New Protections for Pregnant Employees, Nursing Mothers Reinforce State Law
Two new federal laws protecting the rights of pregnant and lactating employees are on par with existing Connecticut law.
The Providing Urgent Maternal Protections for Nursing Mothers Act, effective Dec. 29, 2022, requires employers to provide break periods and a private area for expressing breast milk during work hours.
The Pregnant Workers Fairness Act, effective June 27, 2023, mandates that employers provide reasonable accommodations for employees with limitations related to pregnancy and childbirth.
Though these federal statutes differ slightly from their Connecticut counterparts, they essentially bring federal law up to the standard already in place in Connecticut.
Break Periods for Breastfeeding
The PUMP for Nursing Mothers Act adds a new section to the Fair Labor Standards Act, a federal law governing wage and hour requirements for employers with $500,000 or more in annual gross sales.
The new provision adds breastfeeding accommodations that require employers to provide two things:
- Reasonable breaks for employees to express breast milk for one year after their child’s birth, and
- Private lactation area, other than a restroom, that is shielded from view and free from intrusion from coworkers and the public.
The lactation area may be a temporarily converted space, as long as it meets the privacy requirements of the law.
Remote workers are entitled to the same protections; in other words, they must be allowed breaks to express milk, and employers must provide privacy by allowing the workers to be off camera.
Lactation breaks may be unpaid, unless: (1) the employee performs any work during the break, such as reviewing email and voicemail messages; (2) the employee chooses to pump breast milk during already established paid break times; or (3) the employee is exempt.
Connecticut Mandates
Comparable Connecticut law, in effect since October 2021, includes similar mandates.

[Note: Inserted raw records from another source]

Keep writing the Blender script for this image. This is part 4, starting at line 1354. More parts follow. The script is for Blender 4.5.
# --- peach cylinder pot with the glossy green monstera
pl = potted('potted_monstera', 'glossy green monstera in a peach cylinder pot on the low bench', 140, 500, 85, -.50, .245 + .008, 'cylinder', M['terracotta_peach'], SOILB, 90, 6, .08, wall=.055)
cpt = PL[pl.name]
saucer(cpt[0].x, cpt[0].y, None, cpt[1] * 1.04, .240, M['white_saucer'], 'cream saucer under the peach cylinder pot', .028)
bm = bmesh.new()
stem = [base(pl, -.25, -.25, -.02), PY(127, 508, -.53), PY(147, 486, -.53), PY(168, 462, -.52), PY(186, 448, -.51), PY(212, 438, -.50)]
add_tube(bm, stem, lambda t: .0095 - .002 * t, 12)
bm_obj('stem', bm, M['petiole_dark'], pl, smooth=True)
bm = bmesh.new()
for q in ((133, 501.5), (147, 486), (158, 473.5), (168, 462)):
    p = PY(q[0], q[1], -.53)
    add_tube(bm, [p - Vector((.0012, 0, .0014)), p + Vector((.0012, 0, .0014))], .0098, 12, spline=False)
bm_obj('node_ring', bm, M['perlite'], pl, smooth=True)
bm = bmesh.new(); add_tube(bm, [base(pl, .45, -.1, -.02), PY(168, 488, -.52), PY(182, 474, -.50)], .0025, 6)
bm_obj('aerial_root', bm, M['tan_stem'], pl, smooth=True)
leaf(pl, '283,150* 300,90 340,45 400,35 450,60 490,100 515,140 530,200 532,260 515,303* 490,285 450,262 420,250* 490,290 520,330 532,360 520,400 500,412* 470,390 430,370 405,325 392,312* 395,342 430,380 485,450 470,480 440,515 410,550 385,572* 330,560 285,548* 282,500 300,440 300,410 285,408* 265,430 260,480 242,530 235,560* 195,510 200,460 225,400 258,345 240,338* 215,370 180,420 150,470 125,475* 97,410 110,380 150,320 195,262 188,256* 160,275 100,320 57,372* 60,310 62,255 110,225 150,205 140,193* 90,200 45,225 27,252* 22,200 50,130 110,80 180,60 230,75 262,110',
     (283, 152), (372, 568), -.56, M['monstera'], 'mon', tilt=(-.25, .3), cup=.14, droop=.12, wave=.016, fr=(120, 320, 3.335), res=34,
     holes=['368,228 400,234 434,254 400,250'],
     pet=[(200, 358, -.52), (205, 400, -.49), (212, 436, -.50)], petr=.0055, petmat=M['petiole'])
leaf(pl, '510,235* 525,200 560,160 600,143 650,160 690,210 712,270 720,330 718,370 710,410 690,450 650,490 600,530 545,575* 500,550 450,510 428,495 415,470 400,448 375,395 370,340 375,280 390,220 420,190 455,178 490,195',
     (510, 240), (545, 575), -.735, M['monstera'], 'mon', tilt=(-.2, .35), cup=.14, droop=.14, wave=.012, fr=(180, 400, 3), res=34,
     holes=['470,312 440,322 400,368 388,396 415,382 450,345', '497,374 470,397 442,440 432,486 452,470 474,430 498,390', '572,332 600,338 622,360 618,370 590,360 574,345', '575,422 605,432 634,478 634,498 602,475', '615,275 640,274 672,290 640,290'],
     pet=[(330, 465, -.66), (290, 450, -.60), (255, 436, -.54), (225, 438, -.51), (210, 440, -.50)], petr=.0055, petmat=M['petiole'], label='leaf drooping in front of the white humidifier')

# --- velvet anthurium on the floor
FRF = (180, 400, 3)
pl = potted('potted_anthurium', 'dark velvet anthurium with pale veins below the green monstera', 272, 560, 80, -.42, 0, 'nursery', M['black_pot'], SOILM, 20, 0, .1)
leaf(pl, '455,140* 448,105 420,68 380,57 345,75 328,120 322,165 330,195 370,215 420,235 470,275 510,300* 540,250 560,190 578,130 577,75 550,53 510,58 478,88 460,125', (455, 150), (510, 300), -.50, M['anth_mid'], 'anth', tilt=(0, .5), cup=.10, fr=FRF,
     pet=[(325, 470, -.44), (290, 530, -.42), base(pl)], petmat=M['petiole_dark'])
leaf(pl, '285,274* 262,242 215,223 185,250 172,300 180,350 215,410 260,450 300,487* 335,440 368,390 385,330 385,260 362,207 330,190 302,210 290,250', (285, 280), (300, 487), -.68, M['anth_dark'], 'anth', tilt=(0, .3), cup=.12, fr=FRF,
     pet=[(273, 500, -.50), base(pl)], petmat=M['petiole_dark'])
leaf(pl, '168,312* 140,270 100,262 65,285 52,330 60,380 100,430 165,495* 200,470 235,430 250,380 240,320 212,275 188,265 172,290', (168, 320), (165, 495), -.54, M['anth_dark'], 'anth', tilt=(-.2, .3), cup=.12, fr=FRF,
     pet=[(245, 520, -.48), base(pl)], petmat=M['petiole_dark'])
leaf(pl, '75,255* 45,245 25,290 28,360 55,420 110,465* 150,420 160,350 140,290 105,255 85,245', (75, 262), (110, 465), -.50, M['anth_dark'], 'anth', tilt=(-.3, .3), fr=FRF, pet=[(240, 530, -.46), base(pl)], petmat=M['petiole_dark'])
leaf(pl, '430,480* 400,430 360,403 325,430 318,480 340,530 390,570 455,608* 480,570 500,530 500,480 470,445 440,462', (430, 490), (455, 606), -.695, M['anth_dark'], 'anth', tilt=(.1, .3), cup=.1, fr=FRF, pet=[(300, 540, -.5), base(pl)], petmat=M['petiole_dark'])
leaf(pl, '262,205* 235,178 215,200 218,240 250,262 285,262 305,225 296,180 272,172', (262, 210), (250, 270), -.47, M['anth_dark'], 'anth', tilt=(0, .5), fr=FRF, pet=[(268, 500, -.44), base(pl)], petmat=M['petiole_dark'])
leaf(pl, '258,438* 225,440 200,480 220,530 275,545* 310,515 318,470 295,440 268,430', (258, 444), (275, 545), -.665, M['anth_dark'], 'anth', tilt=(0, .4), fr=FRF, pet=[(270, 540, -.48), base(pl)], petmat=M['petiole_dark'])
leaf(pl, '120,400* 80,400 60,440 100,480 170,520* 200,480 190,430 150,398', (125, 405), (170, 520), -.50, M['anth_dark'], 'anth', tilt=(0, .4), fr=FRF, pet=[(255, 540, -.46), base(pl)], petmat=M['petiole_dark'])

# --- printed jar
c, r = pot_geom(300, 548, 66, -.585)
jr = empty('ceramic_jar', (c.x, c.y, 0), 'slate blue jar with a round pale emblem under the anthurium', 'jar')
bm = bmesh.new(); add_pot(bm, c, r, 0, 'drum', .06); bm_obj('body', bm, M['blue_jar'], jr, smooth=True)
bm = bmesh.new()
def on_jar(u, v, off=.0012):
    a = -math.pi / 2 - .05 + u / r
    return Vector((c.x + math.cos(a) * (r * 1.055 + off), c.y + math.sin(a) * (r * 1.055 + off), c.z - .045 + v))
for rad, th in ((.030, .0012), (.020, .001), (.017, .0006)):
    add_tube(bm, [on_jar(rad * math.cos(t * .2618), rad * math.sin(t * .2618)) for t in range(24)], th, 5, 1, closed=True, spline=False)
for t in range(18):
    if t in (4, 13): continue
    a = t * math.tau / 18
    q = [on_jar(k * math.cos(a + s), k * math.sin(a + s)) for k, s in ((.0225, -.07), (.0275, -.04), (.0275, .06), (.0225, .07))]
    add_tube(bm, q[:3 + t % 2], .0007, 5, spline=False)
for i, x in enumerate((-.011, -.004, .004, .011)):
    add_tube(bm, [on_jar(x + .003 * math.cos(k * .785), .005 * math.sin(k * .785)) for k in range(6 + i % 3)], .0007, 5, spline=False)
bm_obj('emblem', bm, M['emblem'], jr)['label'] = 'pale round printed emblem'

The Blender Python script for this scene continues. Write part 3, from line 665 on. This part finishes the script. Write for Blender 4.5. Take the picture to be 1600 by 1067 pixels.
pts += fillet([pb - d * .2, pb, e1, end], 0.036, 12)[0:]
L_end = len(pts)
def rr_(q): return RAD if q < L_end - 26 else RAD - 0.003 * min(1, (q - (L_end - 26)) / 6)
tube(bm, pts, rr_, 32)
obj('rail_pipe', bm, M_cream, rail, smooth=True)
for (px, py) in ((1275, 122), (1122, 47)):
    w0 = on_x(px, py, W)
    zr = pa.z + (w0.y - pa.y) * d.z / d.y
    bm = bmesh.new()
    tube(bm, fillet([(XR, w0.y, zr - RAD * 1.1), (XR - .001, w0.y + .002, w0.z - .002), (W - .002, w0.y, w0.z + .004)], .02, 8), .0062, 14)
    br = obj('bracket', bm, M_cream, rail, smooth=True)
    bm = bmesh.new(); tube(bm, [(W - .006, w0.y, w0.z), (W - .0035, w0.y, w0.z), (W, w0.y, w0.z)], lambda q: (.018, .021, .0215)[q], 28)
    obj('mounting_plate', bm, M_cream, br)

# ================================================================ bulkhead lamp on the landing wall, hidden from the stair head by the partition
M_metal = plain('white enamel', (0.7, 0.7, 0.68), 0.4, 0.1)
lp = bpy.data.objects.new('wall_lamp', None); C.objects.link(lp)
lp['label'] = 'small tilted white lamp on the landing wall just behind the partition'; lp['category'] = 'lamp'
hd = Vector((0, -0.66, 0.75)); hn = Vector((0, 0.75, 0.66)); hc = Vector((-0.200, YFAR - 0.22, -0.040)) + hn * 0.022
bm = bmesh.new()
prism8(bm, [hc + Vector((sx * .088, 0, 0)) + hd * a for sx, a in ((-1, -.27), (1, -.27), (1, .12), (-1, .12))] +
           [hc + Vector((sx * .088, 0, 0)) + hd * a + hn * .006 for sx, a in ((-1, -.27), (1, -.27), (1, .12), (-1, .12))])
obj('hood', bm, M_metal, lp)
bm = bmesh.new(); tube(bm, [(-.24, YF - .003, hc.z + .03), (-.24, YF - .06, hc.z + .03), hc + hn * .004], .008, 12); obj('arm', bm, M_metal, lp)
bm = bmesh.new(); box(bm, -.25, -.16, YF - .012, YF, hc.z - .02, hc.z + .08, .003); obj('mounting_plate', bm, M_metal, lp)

Connecticut law, however, does not limit the mandated lactation breaks to just one year after the employee’s baby’s birth.
Instead, state law allows an employee to express breast milk at work “at her discretion.”
Connecticut law also outlines additional requirements for the lactation area, including that it: (1) be situated near a refrigerator or employee-provided cooler; and (2) include access to an electrical outlet.
Perhaps the most significant difference between state and federally mandated lactation breaks pertains to the “undue hardship” exception.
In Connecticut, any employer may avoid the requirement to provide breaks and lactation rooms if it can establish that doing so would be an undue hardship for the business.
An “undue hardship” is any action that requires significant difficulty or expense, when considered in relation to the nature of the company’s operations, its size, and its financial resources.
This same exception is available under federal law, but only for employers with fewer than 50 employees. Thus, larger employers must always provide lactation breaks and resources.
Accommodations for Pregnant Workers
The Pregnant Workers Fairness Act is a non-discrimination statute that requires employers with at least 15 employees to make reasonable accommodations for employees with “known limitations” related to pregnancy and childbirth.
Unlike the Americans with Disabilities Act, this new statute does not require that the employee have a “disability” related to her pregnancy, such as gestational diabetes.
It simply requires that the employee have a physical or mental condition related to pregnancy or childbirth that has been communicated to the employer.
An employer must provide an accommodation unless doing so would impose an undue hardship on the operation of the business.
The statute does not define what, exactly, constitutes a “reasonable accommodation,” and the EEOC has until Dec. 29, 2023 to issue regulations in this regard.
In the meantime, however, the EEOC has provided several examples of potential accommodations, including the following:
- the ability to sit while working
- closer parking
- flexible hours
- appropriately sized uniforms and safety apparel
- additional bathroom and rest breaks
- a leave of absence to recover from childbirth
- light duty
Like the Americans with Disabilities Act, PWFA requires employers to engage in the interactive process with affected employees in order to arrive at an agreed upon reasonable accommodation.
An employer may not require an employee to take leave—whether paid or unpaid—if another reasonable accommodation can be provided.
Connecticut FEPA
Similar to the lactation rules discussed above, current Connecticut law has its own version of a reasonable accommodation requirement for pregnant workers.
The Fair Employment Practices Act, which applies to all employers in the state regardless of size, prohibits discrimination against pregnant and lactating workers, and specifically requires employers to make reasonable accommodations for pregnant employees, unless doing so would present an undue hardship.
In addition to the examples listed above, state law outlines the following potential accommodations:
- assistance with manual labor
- job restructuring
- modified work schedules
- temporary transfers to less hazardous work
While Connecticut businesses have been subject to these requirements to accommodate pregnant and lactating workers for some time, these new federal laws serve as a useful reminder for employers.
Take this opportunity to train managers, review and update your policies, and evaluate potential accommodations that could apply to your workplace.